Uncertified Senator Leonard Covarrubias asked Gonzales why the new vice president position was necessary, when it requires major cuts to current services to fill.

“I’m still very curious to why these positions are necessary,” Covarrubias said. “Because all-in-all it is your job to interact with students and why these students are here today, to show what’s going on, how they feel. With these positions, it’ll basically be another hurdle that students have to go through to be able to talk to you.”

He said that the two new vice president positions would not have the same value to students as retention counselors do, as they are not focused on face-to-face interaction.

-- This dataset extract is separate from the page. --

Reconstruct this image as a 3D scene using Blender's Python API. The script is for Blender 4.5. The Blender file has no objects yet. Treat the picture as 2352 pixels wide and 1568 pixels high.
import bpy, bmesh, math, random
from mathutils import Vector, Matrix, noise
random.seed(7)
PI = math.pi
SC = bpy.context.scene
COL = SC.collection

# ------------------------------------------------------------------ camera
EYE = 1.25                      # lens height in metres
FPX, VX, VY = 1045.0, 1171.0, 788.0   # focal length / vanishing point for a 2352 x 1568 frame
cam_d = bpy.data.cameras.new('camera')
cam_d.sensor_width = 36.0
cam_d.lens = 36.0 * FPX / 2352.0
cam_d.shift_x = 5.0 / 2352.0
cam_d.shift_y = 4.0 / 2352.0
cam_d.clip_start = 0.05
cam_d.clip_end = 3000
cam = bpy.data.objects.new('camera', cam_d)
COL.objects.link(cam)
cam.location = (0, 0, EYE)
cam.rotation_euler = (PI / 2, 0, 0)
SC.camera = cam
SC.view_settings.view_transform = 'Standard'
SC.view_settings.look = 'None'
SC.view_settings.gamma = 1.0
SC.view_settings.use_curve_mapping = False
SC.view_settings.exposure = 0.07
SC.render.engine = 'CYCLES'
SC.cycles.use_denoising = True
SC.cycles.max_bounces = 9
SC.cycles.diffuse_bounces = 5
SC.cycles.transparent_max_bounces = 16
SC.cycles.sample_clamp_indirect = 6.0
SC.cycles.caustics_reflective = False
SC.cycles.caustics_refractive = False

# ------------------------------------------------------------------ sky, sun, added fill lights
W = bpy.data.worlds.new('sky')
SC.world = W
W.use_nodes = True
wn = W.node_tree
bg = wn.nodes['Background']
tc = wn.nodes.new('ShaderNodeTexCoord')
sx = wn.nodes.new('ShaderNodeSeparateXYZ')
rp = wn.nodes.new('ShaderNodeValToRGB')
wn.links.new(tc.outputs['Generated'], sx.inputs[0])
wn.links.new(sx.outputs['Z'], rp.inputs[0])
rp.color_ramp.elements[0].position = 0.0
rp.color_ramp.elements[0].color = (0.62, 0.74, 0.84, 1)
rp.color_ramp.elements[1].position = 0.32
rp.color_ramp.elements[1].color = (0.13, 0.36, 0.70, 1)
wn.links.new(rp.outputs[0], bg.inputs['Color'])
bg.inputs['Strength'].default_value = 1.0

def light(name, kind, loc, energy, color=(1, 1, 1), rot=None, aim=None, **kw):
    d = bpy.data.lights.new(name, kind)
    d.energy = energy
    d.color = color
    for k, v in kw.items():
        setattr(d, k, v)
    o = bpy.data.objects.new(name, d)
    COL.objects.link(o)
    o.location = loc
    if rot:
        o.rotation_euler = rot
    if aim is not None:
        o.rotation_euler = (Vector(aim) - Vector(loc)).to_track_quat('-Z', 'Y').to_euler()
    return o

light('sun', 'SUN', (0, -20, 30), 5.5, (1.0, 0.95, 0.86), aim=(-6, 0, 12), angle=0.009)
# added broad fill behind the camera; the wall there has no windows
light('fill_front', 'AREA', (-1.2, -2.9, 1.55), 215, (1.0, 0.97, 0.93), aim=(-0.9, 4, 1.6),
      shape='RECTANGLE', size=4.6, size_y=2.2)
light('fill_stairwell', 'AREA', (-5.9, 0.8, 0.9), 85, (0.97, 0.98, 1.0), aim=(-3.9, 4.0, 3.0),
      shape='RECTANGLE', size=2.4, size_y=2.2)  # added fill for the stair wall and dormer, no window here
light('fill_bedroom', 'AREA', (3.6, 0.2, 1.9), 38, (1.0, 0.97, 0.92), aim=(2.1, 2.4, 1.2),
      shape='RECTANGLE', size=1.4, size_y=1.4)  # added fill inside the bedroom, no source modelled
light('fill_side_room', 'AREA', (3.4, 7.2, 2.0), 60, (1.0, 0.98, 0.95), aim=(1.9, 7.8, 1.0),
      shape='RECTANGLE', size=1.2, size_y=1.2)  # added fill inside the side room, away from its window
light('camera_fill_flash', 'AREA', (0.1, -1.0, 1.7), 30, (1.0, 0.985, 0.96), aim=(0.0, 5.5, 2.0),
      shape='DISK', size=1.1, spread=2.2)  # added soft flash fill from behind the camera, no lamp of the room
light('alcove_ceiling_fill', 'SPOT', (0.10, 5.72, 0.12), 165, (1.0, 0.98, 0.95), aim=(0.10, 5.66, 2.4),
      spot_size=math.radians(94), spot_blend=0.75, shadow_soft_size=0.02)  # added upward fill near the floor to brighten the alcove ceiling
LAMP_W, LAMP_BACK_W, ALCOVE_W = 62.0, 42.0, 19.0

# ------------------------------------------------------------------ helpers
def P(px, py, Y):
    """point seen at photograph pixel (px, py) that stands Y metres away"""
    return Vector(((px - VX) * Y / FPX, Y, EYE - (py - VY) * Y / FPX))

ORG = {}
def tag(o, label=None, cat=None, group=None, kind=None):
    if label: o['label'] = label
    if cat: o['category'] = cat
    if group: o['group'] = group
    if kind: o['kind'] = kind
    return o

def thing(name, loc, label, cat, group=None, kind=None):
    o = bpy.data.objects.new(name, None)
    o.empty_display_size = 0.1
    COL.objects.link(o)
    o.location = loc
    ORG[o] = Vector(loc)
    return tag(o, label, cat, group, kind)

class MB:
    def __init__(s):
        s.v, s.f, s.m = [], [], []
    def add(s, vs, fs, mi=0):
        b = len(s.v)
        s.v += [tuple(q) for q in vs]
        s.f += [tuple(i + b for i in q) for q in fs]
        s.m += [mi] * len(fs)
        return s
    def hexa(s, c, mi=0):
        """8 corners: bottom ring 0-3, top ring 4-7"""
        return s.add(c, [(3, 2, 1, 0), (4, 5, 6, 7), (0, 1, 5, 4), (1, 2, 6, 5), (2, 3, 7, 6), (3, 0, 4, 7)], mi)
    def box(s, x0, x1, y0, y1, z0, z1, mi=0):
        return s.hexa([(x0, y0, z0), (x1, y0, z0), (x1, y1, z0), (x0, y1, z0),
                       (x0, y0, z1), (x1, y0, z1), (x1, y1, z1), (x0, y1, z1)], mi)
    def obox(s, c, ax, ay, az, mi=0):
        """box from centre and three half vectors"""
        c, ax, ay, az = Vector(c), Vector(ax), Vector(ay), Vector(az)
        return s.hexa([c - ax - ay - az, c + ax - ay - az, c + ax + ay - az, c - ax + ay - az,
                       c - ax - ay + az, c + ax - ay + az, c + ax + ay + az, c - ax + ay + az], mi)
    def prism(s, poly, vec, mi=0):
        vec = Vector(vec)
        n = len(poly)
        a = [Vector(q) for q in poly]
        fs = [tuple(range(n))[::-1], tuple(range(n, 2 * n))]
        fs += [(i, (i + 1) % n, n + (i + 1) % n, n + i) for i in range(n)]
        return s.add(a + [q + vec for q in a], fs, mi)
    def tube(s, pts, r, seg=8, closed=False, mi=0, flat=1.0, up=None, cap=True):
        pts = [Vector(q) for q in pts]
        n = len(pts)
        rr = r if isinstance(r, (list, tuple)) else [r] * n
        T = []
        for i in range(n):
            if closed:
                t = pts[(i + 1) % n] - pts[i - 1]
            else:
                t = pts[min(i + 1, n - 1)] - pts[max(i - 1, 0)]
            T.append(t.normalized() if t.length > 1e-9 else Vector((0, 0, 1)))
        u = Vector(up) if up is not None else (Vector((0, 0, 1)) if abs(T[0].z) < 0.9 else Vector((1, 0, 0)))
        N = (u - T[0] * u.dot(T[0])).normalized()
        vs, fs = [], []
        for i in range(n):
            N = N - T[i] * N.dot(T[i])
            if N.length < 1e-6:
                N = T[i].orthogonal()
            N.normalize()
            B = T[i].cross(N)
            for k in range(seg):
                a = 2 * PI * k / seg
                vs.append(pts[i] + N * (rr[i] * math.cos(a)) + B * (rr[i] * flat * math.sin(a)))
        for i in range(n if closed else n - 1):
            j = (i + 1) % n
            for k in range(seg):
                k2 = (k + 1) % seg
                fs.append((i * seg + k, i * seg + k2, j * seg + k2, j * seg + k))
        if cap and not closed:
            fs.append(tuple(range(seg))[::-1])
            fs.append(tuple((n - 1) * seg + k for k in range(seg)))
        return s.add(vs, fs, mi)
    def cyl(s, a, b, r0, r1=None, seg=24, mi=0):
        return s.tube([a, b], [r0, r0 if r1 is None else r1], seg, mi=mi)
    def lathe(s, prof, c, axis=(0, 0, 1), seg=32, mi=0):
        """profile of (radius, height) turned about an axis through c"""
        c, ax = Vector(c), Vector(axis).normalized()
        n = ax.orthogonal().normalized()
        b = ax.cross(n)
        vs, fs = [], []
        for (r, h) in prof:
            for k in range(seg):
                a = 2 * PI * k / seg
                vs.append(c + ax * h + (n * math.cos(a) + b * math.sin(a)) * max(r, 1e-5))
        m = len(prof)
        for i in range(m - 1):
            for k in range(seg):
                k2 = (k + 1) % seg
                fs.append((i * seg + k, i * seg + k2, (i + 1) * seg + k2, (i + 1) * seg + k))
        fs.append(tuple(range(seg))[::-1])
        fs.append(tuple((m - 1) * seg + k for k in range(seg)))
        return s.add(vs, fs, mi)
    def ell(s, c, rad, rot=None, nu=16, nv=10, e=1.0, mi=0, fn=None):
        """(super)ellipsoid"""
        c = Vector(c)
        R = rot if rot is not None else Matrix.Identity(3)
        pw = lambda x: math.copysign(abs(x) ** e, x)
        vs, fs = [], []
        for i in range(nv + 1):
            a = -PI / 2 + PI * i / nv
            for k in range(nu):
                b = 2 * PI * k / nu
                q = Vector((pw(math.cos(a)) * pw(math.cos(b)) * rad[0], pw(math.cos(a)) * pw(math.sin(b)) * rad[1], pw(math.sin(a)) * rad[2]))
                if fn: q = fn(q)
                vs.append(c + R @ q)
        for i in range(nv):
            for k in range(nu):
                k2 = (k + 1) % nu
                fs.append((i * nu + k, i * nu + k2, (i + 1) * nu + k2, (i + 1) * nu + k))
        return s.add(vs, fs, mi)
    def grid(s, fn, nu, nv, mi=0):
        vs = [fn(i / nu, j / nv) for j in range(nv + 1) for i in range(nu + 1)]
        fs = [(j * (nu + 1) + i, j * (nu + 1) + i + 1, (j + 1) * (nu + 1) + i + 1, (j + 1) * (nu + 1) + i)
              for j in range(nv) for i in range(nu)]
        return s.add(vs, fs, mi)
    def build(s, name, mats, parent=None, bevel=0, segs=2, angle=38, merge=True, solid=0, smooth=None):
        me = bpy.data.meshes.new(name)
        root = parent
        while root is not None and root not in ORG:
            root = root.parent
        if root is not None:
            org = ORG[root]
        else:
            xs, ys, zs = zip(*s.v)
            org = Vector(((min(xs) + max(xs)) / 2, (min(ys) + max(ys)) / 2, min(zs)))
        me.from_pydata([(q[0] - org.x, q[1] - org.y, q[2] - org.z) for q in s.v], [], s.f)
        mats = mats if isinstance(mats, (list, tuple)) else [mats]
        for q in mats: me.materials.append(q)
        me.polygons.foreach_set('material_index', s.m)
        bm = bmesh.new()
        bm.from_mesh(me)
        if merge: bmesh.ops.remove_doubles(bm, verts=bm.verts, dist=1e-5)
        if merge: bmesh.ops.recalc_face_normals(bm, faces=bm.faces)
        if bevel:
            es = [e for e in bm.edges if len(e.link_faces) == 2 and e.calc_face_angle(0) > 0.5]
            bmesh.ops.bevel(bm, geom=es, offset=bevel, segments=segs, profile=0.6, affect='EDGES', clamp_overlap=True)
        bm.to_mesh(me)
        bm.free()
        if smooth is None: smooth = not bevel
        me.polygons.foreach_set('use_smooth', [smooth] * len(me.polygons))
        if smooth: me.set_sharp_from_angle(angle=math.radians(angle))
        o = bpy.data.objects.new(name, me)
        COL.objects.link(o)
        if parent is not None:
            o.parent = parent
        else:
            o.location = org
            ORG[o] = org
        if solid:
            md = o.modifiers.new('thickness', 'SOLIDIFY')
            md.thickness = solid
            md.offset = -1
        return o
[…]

ZACH RUBIO | The Daily Evergreen
Students from the Latino/a Student Center and Multicultural Student Services staged a demonstration.

Gonzales said the positions are necessary to handle the workload she faces as the leader of student affairs.

“There are 22 departments in student affairs, it is impossible for a vice president, if you want me to spend time with you all, to supervise all 22 departments,” Gonzales said.

Several ASWSU senators asked her about the future of the heritage houses, as well as the source of funding for mandatory cultural competency, which Gonzales said she could not answer at the time.

Carson College of Business Senator Kacie Kubosumi expressed her frustrations with the university’s decision to leave students in the Chicano/a and Latino/a Student Center without retention counselors.

“I appreciate you apologizing to the students behind you,” Kubosumi said, “but by taking away something as crucial as a retention counselor, it’s showing that you’re not prioritizing students.”

Editors Note: This story has been updated to reflect that the funds  for retention counselors, previously paid by unused salaries from the formerly vacant GIESORC director position, the unfilled Women’s Resource Center and various administrative student affairs jobs left open, will not be used for the new associate vice president position.